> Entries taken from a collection

%%

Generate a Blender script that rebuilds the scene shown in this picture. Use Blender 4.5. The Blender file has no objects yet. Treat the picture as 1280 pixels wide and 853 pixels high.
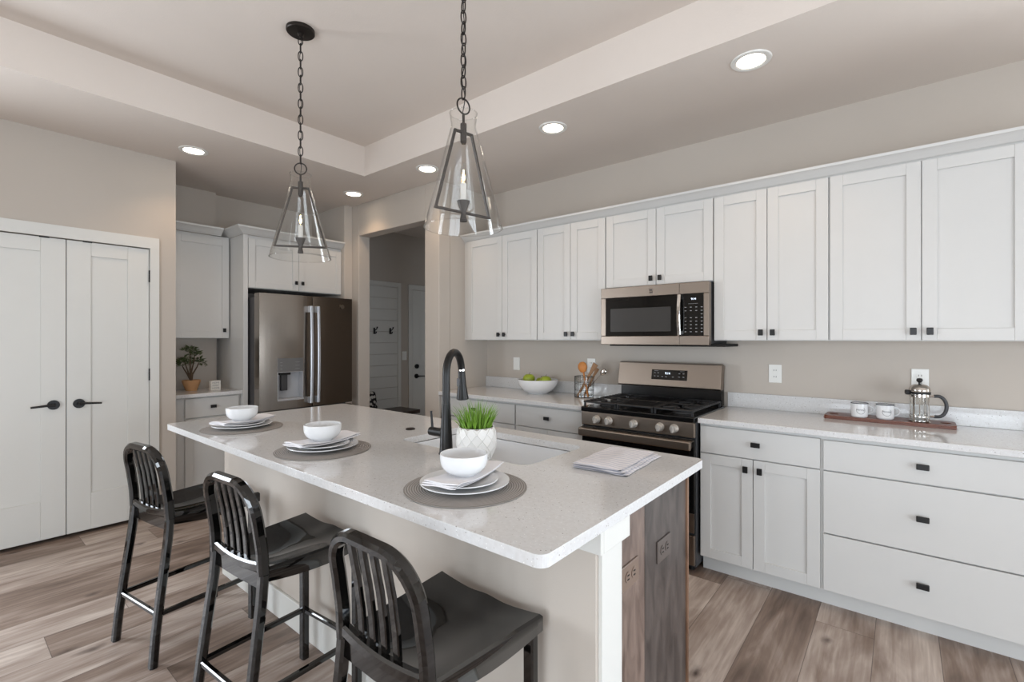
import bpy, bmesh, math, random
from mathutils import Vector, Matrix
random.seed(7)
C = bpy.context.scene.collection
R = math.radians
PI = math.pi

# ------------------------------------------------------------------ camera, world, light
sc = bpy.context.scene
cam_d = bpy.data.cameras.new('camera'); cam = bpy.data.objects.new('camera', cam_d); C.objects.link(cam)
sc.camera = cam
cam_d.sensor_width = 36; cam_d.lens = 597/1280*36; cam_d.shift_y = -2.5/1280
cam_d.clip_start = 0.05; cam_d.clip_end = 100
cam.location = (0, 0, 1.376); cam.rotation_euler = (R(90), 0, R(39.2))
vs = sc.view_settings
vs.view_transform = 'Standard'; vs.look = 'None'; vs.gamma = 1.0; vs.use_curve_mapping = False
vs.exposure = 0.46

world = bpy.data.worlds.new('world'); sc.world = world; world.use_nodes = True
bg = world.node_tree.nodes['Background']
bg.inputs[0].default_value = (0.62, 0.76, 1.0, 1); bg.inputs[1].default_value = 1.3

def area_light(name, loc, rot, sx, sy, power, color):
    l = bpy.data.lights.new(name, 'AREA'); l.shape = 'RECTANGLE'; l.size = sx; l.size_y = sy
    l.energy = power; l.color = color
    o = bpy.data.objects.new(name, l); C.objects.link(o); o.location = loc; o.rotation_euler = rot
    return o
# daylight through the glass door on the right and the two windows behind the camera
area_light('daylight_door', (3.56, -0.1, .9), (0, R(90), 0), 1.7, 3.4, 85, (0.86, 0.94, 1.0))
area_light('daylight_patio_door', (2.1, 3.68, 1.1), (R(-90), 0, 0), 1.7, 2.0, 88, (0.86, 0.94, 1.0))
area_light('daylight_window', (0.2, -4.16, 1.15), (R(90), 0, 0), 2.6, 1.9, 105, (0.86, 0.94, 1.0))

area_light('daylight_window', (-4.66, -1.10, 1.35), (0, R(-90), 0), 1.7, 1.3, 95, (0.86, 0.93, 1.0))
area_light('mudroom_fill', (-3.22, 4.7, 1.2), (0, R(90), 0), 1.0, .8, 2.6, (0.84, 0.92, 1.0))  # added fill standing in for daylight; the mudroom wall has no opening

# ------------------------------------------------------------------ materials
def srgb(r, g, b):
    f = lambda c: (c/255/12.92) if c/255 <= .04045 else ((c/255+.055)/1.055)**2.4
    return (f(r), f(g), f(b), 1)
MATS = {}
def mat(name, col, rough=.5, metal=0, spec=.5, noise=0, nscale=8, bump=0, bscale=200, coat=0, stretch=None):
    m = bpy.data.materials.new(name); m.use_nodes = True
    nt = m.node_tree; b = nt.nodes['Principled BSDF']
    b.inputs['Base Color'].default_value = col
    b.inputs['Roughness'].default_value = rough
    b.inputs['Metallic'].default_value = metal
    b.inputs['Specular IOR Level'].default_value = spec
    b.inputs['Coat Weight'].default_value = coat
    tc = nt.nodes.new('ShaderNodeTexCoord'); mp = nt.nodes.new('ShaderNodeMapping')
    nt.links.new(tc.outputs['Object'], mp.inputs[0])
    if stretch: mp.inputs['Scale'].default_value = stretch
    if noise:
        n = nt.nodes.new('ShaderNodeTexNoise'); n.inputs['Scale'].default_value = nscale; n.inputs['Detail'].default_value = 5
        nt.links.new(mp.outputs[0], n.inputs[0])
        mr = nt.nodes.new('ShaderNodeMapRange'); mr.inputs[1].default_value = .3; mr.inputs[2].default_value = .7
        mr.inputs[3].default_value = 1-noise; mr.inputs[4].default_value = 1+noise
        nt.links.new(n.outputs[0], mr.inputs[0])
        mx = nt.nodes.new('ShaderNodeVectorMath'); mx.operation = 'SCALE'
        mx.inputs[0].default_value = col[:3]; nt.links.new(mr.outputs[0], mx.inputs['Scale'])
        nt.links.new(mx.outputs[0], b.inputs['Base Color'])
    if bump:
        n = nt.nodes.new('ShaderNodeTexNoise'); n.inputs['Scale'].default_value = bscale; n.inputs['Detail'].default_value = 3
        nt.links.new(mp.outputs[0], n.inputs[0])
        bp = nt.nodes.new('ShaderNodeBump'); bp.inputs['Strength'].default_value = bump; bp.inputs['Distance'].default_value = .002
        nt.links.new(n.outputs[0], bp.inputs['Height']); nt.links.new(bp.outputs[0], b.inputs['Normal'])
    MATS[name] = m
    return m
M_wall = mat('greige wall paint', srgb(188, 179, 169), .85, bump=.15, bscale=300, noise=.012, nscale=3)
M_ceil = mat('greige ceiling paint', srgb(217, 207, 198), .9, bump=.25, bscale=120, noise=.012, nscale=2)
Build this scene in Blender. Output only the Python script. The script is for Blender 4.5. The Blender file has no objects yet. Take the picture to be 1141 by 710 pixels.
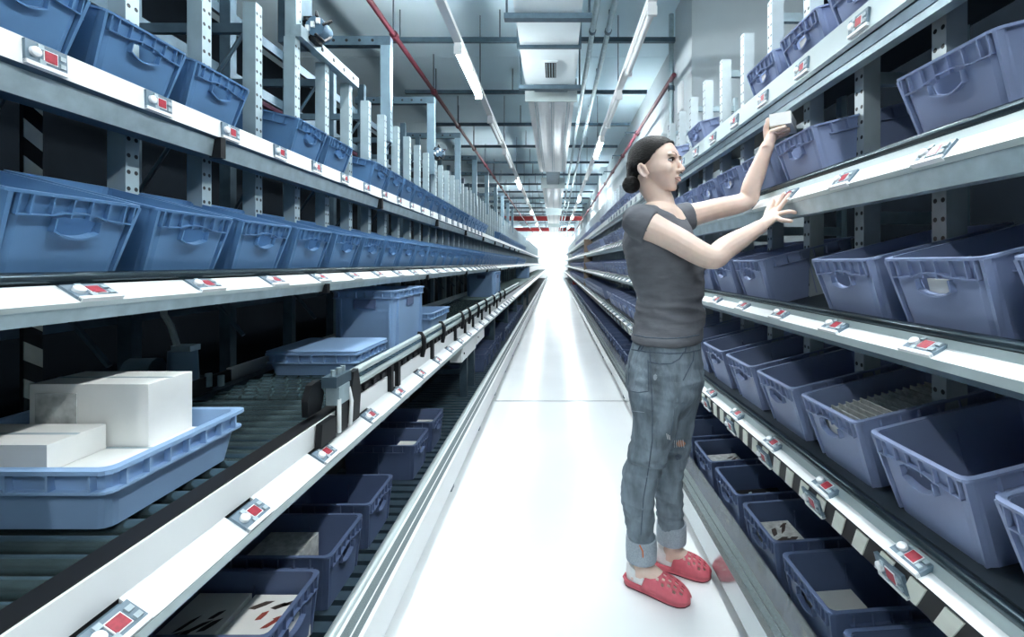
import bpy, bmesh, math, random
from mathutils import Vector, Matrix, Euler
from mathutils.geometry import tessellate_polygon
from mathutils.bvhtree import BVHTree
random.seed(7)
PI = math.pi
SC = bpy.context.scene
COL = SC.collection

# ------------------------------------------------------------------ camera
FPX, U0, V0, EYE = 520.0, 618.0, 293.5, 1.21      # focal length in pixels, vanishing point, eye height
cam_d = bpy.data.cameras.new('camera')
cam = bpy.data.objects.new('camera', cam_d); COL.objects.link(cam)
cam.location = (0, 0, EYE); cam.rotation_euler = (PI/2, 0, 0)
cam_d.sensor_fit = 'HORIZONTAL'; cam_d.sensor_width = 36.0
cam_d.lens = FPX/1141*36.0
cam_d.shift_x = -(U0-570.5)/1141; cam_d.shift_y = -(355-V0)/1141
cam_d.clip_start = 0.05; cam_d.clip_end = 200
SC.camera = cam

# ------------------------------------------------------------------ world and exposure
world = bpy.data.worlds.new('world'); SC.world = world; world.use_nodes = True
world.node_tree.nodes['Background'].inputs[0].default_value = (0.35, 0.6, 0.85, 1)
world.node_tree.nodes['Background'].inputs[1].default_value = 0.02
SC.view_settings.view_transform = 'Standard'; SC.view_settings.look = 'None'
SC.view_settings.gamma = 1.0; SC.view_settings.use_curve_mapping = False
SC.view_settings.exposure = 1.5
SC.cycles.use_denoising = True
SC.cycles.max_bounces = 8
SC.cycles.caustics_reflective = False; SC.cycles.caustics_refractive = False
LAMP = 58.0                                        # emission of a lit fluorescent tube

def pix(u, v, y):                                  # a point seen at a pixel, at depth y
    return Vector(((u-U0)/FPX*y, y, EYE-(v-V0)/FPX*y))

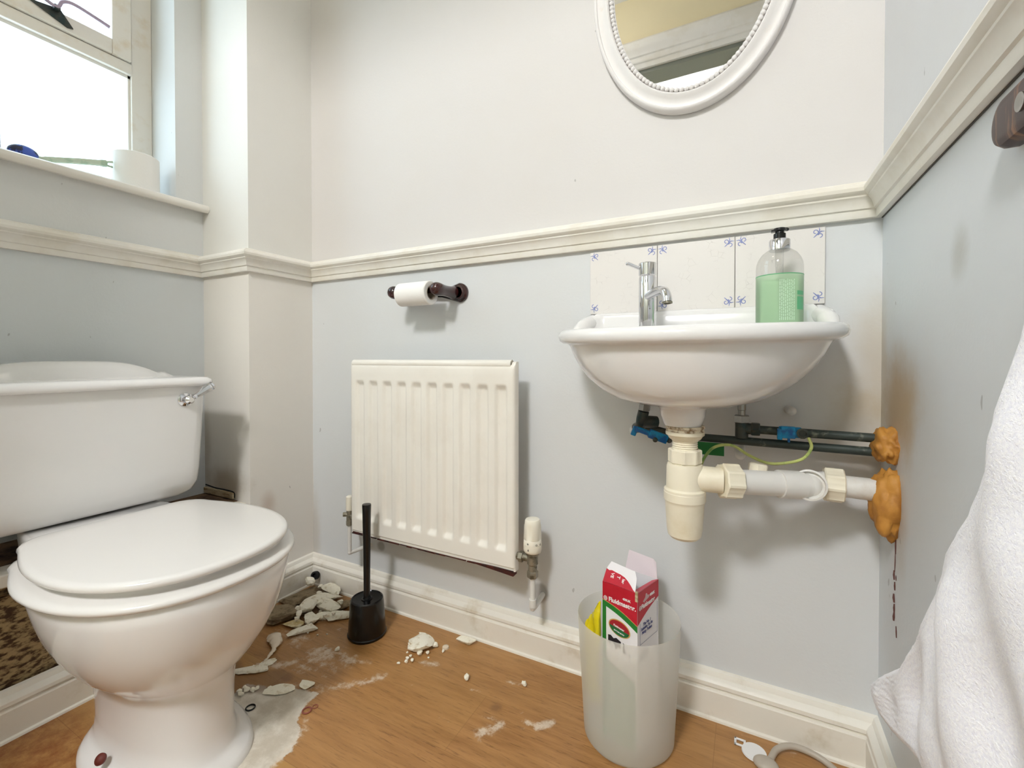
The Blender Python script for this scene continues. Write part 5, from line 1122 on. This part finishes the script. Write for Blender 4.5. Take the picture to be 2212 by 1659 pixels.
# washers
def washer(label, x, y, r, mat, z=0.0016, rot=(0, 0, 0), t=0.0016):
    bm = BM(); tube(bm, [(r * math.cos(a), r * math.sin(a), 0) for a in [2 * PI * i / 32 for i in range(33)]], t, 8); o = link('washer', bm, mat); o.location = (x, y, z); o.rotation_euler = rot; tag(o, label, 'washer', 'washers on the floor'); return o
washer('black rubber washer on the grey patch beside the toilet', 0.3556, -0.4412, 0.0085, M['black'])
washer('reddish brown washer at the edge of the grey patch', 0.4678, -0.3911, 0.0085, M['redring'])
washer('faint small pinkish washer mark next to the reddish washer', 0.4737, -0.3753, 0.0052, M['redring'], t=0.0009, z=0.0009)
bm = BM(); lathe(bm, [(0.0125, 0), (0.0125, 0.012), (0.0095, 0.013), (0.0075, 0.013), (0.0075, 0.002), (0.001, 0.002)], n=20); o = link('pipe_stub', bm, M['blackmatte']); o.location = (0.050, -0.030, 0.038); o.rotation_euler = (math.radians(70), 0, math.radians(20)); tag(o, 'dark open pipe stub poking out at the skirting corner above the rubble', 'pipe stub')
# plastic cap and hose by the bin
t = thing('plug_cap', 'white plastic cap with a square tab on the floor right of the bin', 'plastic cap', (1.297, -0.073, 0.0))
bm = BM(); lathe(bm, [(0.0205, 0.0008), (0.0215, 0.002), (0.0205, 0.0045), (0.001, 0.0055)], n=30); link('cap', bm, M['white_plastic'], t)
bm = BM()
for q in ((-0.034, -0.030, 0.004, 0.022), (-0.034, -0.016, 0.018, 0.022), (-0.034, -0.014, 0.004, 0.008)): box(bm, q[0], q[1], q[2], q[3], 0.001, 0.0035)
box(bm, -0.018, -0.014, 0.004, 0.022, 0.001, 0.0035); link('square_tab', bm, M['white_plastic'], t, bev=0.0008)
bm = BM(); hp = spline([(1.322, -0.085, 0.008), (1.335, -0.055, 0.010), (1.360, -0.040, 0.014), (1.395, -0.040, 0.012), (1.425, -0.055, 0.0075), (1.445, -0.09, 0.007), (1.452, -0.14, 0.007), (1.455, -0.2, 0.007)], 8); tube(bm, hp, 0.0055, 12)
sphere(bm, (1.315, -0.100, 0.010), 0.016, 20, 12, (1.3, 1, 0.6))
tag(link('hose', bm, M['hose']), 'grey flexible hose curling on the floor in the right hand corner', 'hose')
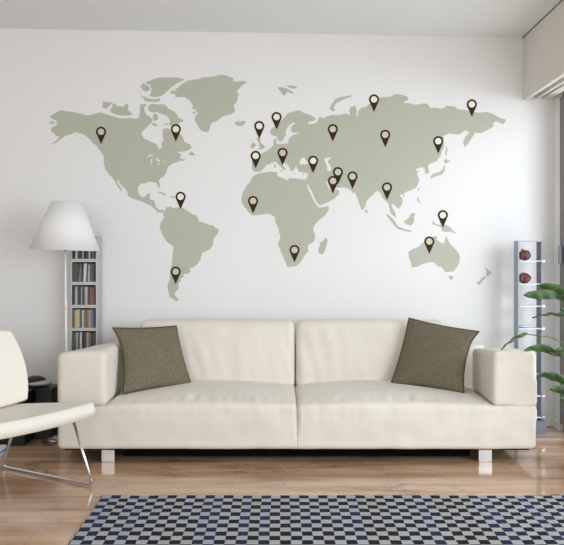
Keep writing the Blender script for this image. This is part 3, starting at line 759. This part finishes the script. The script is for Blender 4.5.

%%

Start at the top of the entries and repeat each line exactly, ending at the line that contains "vs.exposure = 0.46". Pictures are not part of the copy.

> Final result
Generate a Blender script that rebuilds the scene shown in this picture. Use Blender 4.5. The Blender file has no objects yet. Treat the picture as 1280 pixels wide and 853 pixels high.
import bpy, bmesh, math, random
from mathutils import Vector, Matrix
random.seed(7)
C = bpy.context.scene.collection
R = math.radians
PI = math.pi

# ------------------------------------------------------------------ camera, world, light
sc = bpy.context.scene
cam_d = bpy.data.cameras.new('camera'); cam = bpy.data.objects.new('camera', cam_d); C.objects.link(cam)
sc.camera = cam
cam_d.sensor_width = 36; cam_d.lens = 597/1280*36; cam_d.shift_y = -2.5/1280
cam_d.clip_start = 0.05; cam_d.clip_end = 100
cam.location = (0, 0, 1.376); cam.rotation_euler = (R(90), 0, R(39.2))
vs = sc.view_settings
vs.view_transform = 'Standard'; vs.look = 'None'; vs.gamma = 1.0; vs.use_curve_mapping = False
vs.exposure = 0.46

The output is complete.